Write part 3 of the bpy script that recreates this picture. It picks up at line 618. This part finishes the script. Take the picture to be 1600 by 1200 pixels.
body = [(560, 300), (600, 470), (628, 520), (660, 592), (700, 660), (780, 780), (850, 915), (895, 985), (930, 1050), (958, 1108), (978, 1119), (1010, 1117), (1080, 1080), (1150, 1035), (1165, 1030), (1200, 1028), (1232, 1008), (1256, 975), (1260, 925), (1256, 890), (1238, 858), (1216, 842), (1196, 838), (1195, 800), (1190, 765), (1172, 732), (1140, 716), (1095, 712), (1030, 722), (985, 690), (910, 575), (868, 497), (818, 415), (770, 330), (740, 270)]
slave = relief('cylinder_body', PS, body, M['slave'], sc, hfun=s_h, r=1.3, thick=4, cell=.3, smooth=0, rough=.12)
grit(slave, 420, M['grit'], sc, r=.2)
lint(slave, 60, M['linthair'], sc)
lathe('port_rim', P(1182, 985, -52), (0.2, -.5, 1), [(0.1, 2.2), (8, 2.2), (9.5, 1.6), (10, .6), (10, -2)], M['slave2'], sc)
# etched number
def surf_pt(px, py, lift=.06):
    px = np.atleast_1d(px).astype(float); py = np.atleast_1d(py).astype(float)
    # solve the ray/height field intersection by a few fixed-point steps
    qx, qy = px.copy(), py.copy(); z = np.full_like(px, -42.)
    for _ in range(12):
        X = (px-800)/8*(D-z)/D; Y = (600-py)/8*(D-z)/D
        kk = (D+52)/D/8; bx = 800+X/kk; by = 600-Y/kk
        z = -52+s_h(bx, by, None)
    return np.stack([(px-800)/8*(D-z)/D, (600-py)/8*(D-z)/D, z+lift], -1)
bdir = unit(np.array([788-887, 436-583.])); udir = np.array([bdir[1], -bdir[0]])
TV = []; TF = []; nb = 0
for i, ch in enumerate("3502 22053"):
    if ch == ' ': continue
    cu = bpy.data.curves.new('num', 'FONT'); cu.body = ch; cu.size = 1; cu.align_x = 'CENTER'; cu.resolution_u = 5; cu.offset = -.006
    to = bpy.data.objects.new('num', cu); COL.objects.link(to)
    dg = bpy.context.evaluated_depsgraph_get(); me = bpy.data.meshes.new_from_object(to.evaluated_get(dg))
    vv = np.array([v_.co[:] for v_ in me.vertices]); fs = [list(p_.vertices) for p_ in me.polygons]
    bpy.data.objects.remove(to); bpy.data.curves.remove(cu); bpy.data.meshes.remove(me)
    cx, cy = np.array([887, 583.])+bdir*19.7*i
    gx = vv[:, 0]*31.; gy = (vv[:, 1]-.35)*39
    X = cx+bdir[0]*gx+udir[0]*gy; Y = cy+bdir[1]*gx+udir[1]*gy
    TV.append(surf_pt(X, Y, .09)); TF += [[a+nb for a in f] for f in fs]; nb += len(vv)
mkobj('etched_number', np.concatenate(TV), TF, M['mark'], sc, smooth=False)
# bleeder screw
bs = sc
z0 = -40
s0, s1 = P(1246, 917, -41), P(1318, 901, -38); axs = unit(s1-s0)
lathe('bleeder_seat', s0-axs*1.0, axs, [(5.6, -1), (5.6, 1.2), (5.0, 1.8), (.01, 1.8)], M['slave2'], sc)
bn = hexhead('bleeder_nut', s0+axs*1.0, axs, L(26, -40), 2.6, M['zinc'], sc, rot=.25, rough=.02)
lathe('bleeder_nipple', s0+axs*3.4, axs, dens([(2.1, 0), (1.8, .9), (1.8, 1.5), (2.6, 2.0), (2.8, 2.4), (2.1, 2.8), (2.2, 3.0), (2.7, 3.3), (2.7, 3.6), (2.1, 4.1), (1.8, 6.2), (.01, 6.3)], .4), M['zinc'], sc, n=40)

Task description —
Take the listing above and set it down exactly.

Exercise output —
Write part 3 of the bpy script that recreates this picture. It picks up at line 618. This part finishes the script. Take the picture to be 1600 by 1200 pixels.
body = [(560, 300), (600, 470), (628, 520), (660, 592), (700, 660), (780, 780), (850, 915), (895, 985), (930, 1050), (958, 1108), (978, 1119), (1010, 1117), (1080, 1080), (1150, 1035), (1165, 1030), (1200, 1028), (1232, 1008), (1256, 975), (1260, 925), (1256, 890), (1238, 858), (1216, 842), (1196, 838), (1195, 800), (1190, 765), (1172, 732), (1140, 716), (1095, 712), (1030, 722), (985, 690), (910, 575), (868, 497), (818, 415), (770, 330), (740, 270)]
slave = relief('cylinder_body', PS, body, M['slave'], sc, hfun=s_h, r=1.3, thick=4, cell=.3, smooth=0, rough=.12)
grit(slave, 420, M['grit'], sc, r=.2)
lint(slave, 60, M['linthair'], sc)
lathe('port_rim', P(1182, 985, -52), (0.2, -.5, 1), [(0.1, 2.2), (8, 2.2), (9.5, 1.6), (10, .6), (10, -2)], M['slave2'], sc)
# etched number
def surf_pt(px, py, lift=.06):
    px = np.atleast_1d(px).astype(float); py = np.atleast_1d(py).astype(float)
    # solve the ray/height field intersection by a few fixed-point steps
    qx, qy = px.copy(), py.copy(); z = np.full_like(px, -42.)
    for _ in range(12):
        X = (px-800)/8*(D-z)/D; Y = (600-py)/8*(D-z)/D
        kk = (D+52)/D/8; bx = 800+X/kk; by = 600-Y/kk
        z = -52+s_h(bx, by, None)
    return np.stack([(px-800)/8*(D-z)/D, (600-py)/8*(D-z)/D, z+lift], -1)
bdir = unit(np.array([788-887, 436-583.])); udir = np.array([bdir[1], -bdir[0]])
TV = []; TF = []; nb = 0
for i, ch in enumerate("3502 22053"):
    if ch == ' ': continue
    cu = bpy.data.curves.new('num', 'FONT'); cu.body = ch; cu.size = 1; cu.align_x = 'CENTER'; cu.resolution_u = 5; cu.offset = -.006
    to = bpy.data.objects.new('num', cu); COL.objects.link(to)
    dg = bpy.context.evaluated_depsgraph_get(); me = bpy.data.meshes.new_from_object(to.evaluated_get(dg))
    vv = np.array([v_.co[:] for v_ in me.vertices]); fs = [list(p_.vertices) for p_ in me.polygons]
    bpy.data.objects.remove(to); bpy.data.curves.remove(cu); bpy.data.meshes.remove(me)
    cx, cy = np.array([887, 583.])+bdir*19.7*i
    gx = vv[:, 0]*31.; gy = (vv[:, 1]-.35)*39
    X = cx+bdir[0]*gx+udir[0]*gy; Y = cy+bdir[1]*gx+udir[1]*gy
    TV.append(surf_pt(X, Y, .09)); TF += [[a+nb for a in f] for f in fs]; nb += len(vv)
mkobj('etched_number', np.concatenate(TV), TF, M['mark'], sc, smooth=False)
# bleeder screw
bs = sc
z0 = -40
s0, s1 = P(1246, 917, -41), P(1318, 901, -38); axs = unit(s1-s0)
lathe('bleeder_seat', s0-axs*1.0, axs, [(5.6, -1), (5.6, 1.2), (5.0, 1.8), (.01, 1.8)], M['slave2'], sc)
bn = hexhead('bleeder_nut', s0+axs*1.0, axs, L(26, -40), 2.6, M['zinc'], sc, rot=.25, rough=.02)
lathe('bleeder_nipple', s0+axs*3.4, axs, dens([(2.1, 0), (1.8, .9), (1.8, 1.5), (2.6, 2.0), (2.8, 2.4), (2.1, 2.8), (2.2, 3.0), (2.7, 3.3), (2.7, 3.6), (2.1, 4.1), (1.8, 6.2), (.01, 6.3)], .4), M['zinc'], sc, n=40)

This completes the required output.